PEG announced this year it would be starting construction, but that did not happen.

Bill Corsan, Nanaimo’s director of community development, said a report will go to council in the new year with an update on the site. After Saturday, it will be at council’s discretion whether to buy the property back from the developer, he said.

“They don’t have to buy it back,” he said. “They could wait a year if they had to or they could never use that option if they chose. That’s kind of the big one because that gives council the ability to go a different route if they wish.”

There is no provision for an extension when the current building permit expires at month’s end. If the developer wishes to go ahead, a new building permit would be required, Corsan said.

Since the current permit was approved, the building code has changed, so any new application would have to be amended to reflect that, Corsan added.

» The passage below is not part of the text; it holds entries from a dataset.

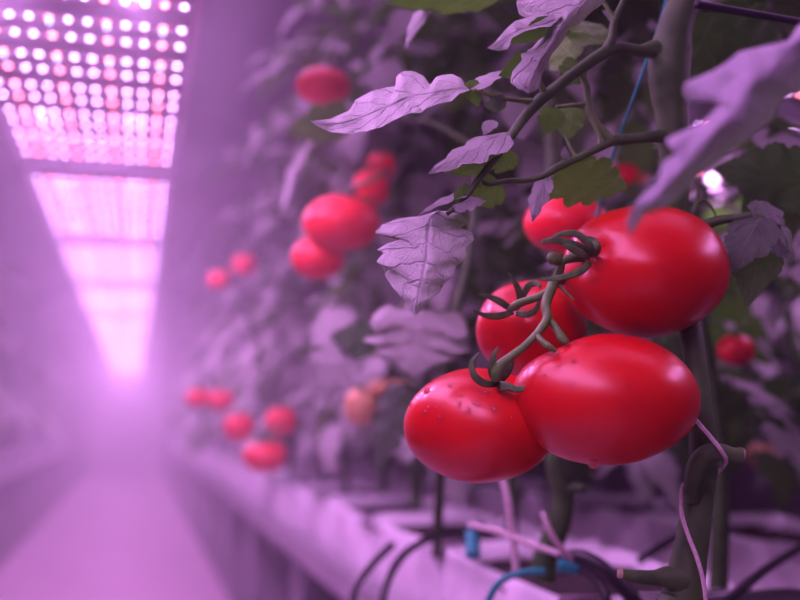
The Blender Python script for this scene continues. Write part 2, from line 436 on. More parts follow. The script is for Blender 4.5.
def gutter(x0, x1, y0, y1, label):
    root = empty('growing_gutter', ((x0+x1)/2, (y0+y1)/2, 0)); tag(root, label, 'gutter')
    hx = (x1-x0)/2; hy = (y1-y0)/2; z = BZ-.125; t = .004
    mb = MB(); mb.box(-hx, hx, -hy, hy, z-.012, z-.001); mb.box(-hx-t, -hx, -hy, hy, z-.012, z+.03); mb.box(hx, hx+t, -hy, hy, z-.012, z+.03)
    plain(mb).build('trough', M['metal'], root)
    k = int((y1-y0)/.9)
    for i in range(k+1):
        yy = -hy+.1+i*.9
        if yy > hy: break
        for s in (-1, 1):
            plain(MB().box(s*hx*.8-.01, s*hx*.8+.01, yy-.01, yy+.01, 0.0, z-.012)).build('leg', M['metal'], root)
def tube_obj(name, pts, rad, mat, label, cat, per=8, group=None, n=8):
    p, r = spline([(Vector(q), rad) for q in pts], per); o = MB().tube(p, r, n).build(name, mat, None, p[0]); return tag(o, label, cat, group)

gutter(.335, .56, .35, 10.6, 'long metal growing gutter carrying the white bags beside the right edge of the aisle')
gutter(.74, .97, .5, 6.5, 'metal growing gutter of the second row, behind the near row of bags')
gutter(-.86, -.60, .8, 10.6, 'metal growing gutter at the left edge of the aisle')
LB = {0: 'grow bag at the foot of the main stem, unseen below the frame, made black to cut bounce light',
      1: 'large white cloth grow bag at the bottom of the picture under the front tomatoes',
      2: 'white cloth grow bag crossed by black drip tubes, left below the front tomatoes',
      3: 'white cloth grow bag next along the aisle after the tube-crossed one',
      4: 'blurred white cloth grow bag below the low trio of red tomatoes'}
ys = [.40+i*.385 for i in range(26)]
for i, y in enumerate(ys):
    bag(.35, .545, y, y+.355, LB.get(i, 'far hazy pale grow bag in the row along the aisle'), None if i in LB else 'far grow bags along the right of the aisle', i+1, 'fabric_black_nobounce' if i == 0 else 'fabric')
L2 = {0: 'white grow bag of the second row, outside the right edge', 1: 'purple-lit grow bag of the second row, right of the main stem at the bottom',
      2: 'purple-lit grow bag of the second row, seen left of the main stem', 3: 'purple-lit grow bag of the second row, behind the back stem under the tomatoes'}
for i in range(12):
    y = .62+i*.42
    bag(.755, .955, y, y+.37, L2.get(i, 'shaded grow bag farther back in the second row'), None if i in L2 else 'shaded grow bags of the second row', i+40)
for i in range(18):
    y = .95+i*.52
    bag(-.845, -.615, y, y+.45, 'dim purple grow bag in the row left of the aisle', 'grow bags left of the aisle', i+70, 'fabric_grey')

# right row plants
FR = [(341, 223, 42, 1.1), (318, 258, 30, 1.1), (371, 188, 18, 1.15), (381, 166, 14, 1.2), (323, 80, 30, 1.12), (265, 456, 24, 1.5), (239, 427, 18, 1.65), (281, 421, 18, 1.55), (210, 399, 26, 1.85), (245, 265, 12, 1.85), (219, 280, 12, 1.85), (736, 350, 20, .98), (378, 398, 34, 1.18), (545, 520, 50, .95), (420, 345, 50, .85)]
def av(pj):
    for a, b_, r_, d in FR:
        if pj[2] < d+.03 and math.hypot(pj[0]-a, pj[1]-b_) < r_+35: return True
    return av0(pj)
def av0(pj):                                   # keep gaps clear of the front leaf branch and the lamp
    return (712 < pj[0] < 870 and 75 < pj[1] < 175 and pj[2] < 1.6) or (630 < pj[0] < 720 and pj[2] < .72)
names = ['tomato plant of the near row rooted behind the main stem', 'tomato plant of the near row with thick pruned stem behind the front tomatoes',
         'tomato plant of the near row behind the left front tomato', 'tomato plant carrying the large blurred red pair left of centre',
         'blurred tomato plant above the low red trio', 'blurred tomato plant left of the low red trio']
for i in range(16):
    y = (.80 if i == 0 else .92 + i*.33 + (.12 if i > 5 else 0)); x = .45 + (i % 2)*.03 + (.05 if i == 0 else 0)
    near = i < 5
    plant(x, y, BZ-.02, 1.30, names[i] if i < 6 else 'far hazy tomato plant in the right row of the aisle', None if i < 6 else 'far tomato plants right of the aisle',
          n=54 if near else 44, near=near, seed=11+i, lean=-.05, avoid=av, xmin=.10)
for i in range(8):
    y = .75 + i*.42
    plant(.86, y, BZ-.02, 1.35, ['shaded tomato plant of the second row behind the right-hand tomato', 'shaded tomato plant of the second row right of the main stem',
          'shaded tomato plant of the second row behind the main stem'][i] if i < 3 else 'shaded tomato plant deep in the second row',
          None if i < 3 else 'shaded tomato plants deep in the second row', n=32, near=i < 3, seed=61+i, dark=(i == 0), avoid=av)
for i in range(8):
    plant(1.35, .9+i*.6, .3, 1.4, 'dark tomato plant in the third row at the right', 'dark tomato plants of the third row', n=30, near=False, seed=81+i, avoid=av, rng=1.2)
for i in range(14):
    y = 1.3 + i*.5
    plant(-.73, y, BZ-.02, 1.32, 'hazy tomato plant in the row left of the aisle', 'tomato plants left of the aisle', n=30, near=False, seed=101+i, rng=1.1)

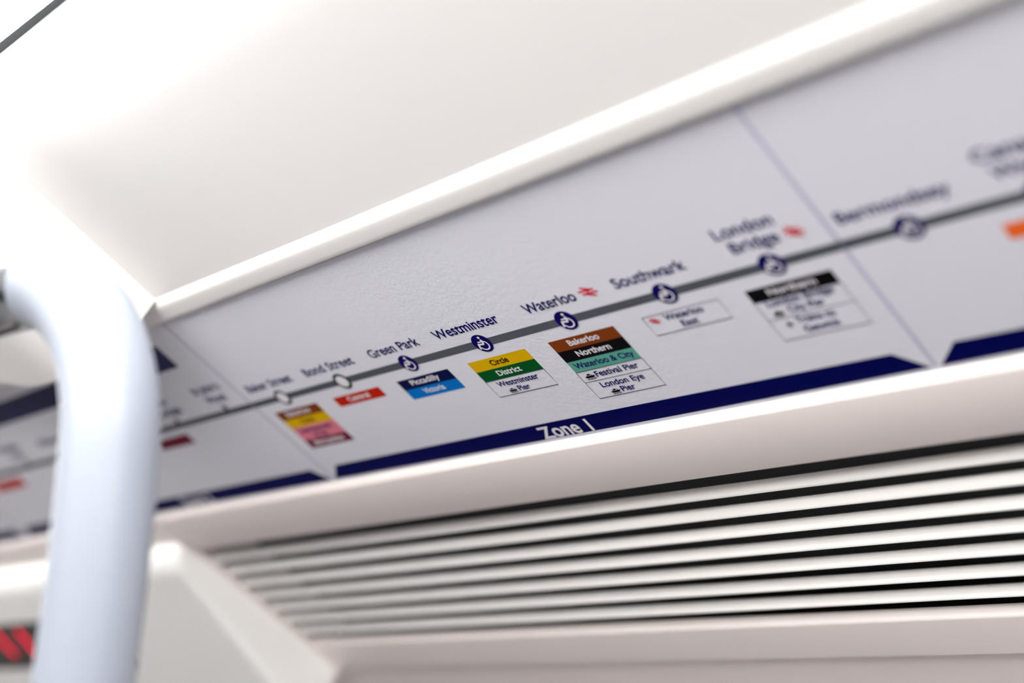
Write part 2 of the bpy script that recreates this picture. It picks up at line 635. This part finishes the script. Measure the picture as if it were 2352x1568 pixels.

As well, a new permit would now require PEG to pay development-cost charges. Those were not required for the downtown core at the time the current permit was granted. Corsan does not know what those charges would be, but expects they would be significant.

In conversations with PEG, he said the developer has indicated it will start construction before the end of 2019. If that happens, a new building permit won’t be needed.

The third key date is the timeline for city hall granting a 10-year tax exemption, which required the hotel to be finished by the end of 2020.

A PEG official earlier said that construction of the hotel would take 19 months.